Clyde's restaurant is expected to keep its lakefront presence

Idea from charrette had worried patrons

December 21, 2005|By LAURA CADIZ | LAURA CADIZ,SUN REPORTER

As the county works to refine a planned makeover of downtown Columbia, at least one landmark business - Clyde's restaurant - is expected to keep a home on the Town Center lakefront, said Marsha S. McLaughlin, director of the county's Department of Planning and Zoning.

The restaurant, which last month celebrated its 30th anniversary in Columbia, faced the prospect of losing its building when Town Center is redeveloped. But McLaughlin has moved to reassure the restaurant and its patrons.

"No one is trying to get rid of Clyde's," she said. "Clyde's is what people like about downtown."

Paul Kraft, the restaurant's general manager, said he has been told that Clyde's lakefront location will not be put in jeopardy.

"We're not panicked or nervous," Kraft said. "We're getting all types of calls of support [from customers]."

The restaurant, which serves upscale American saloon food, is housed in a building on the Lake Kittamaqundi waterfront that also is home to the Columbia Association and the Tomato Palace restaurant.

Residents have been concerned about Clyde's since the county-sponsored planning charrette about the future of downtown Columbia, which included a discussion of possibly razing the building to make way for an open lakefront vista.

The draft development plan that came from the charrette - which the county hopes to turn into a 30-year master plan for a vibrant downtown Columbia - lays the groundwork for 3,500 to 5,000 more homes in Town Center; turning Symphony Woods into a kind of Central Park in Columbia; and improved public transportation and pedestrian walkways intended to generate more foot traffic among businesses and homes.

But during the last day of the charrette in October, representatives from the Baltimore firm Design Collective Inc. - which led the charrette - showed an artist's rendering with a set of stairs leading from The Mall in Columbia to Little Patuxent Parkway.

In that concept, the Columbia Association building is gone and in its place is a vista on the other side of the street that leads to the lake.

McLaughlin said that after the charrette some people got "carried away" and automatically assumed that the Clyde's building would be torn down, leaving the restaurant homeless. She said that while the building may be considered for redevelopment, "the whole goal would be to make sure that [Clyde's] would be accommodated."

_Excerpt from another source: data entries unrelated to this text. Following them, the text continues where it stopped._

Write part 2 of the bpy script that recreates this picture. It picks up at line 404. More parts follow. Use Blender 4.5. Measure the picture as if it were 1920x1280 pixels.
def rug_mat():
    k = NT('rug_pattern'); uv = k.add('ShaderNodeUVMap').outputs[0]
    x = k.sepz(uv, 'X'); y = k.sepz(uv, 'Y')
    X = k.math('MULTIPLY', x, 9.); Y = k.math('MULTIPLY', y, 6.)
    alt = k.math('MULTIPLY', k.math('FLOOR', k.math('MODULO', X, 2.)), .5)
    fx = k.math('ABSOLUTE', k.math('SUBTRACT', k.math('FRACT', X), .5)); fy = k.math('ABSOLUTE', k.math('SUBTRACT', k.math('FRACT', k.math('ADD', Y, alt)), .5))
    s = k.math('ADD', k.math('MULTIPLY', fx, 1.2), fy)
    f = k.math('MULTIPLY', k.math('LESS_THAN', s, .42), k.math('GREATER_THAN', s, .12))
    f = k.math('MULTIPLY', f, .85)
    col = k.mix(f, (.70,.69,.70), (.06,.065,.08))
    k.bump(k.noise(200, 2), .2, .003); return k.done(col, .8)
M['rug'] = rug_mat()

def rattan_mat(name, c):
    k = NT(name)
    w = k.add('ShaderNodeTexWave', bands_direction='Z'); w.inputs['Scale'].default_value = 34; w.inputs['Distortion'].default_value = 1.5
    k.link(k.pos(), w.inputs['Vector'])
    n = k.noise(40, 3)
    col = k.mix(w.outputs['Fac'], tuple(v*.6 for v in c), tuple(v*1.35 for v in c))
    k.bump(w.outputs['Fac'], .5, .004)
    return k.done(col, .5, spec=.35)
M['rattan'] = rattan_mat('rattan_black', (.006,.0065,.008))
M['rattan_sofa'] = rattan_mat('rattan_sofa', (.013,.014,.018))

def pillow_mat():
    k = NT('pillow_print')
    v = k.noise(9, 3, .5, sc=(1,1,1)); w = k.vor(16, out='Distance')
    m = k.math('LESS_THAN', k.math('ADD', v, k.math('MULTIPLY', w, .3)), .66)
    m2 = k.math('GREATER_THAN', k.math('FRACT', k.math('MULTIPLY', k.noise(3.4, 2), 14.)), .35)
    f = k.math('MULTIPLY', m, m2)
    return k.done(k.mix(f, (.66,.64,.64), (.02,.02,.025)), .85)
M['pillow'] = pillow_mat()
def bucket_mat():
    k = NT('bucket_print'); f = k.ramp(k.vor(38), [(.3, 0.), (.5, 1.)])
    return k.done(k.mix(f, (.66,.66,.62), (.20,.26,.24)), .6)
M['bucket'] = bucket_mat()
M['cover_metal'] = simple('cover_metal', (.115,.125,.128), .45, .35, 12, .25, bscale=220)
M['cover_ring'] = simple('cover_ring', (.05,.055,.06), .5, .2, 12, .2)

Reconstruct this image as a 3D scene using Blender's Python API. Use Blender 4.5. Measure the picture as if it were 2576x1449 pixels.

After hearing complaints from residents, the county has asked Design Collective to develop other ideas that would include the lakefront vista but also preserve the building that houses Clyde's. General Growth Properties owns the building, and the leases for Clyde's and the Columbia Association expire in 2007. Kraft said he is working on renewing the lease with General Growth.

The county and the design team are continuing to work on the master plan for downtown Columbia. The county has scheduled a public presentation of a refined plan for Jan. 19 and hopes to take the proposal to the Planning Board in early February, said Steve Lafferty, the county's deputy planning director.

One proposal that came before the charrette and that has drawn criticism from the public is a 22-story retail and apartment building along Little Patuxent Parkway. This morning, a hearing is scheduled on the proposal before the Planning Board in the Ellicott Room in the George Howard Building.

Kraft said that as a part of that master plan it is important for Clyde's to remain on the lakefront because the restaurant has been there since Columbia was eight years old.

"We can say we've outlasted the Rouse Co.," Kraft said of the development company that built Columbia and was sold to General Growth last year. "People have a connection ... their first dates, their anniversaries. [Clyde's] holds a special place for people in Columbia. Where everything around us has changed, we've remained the same."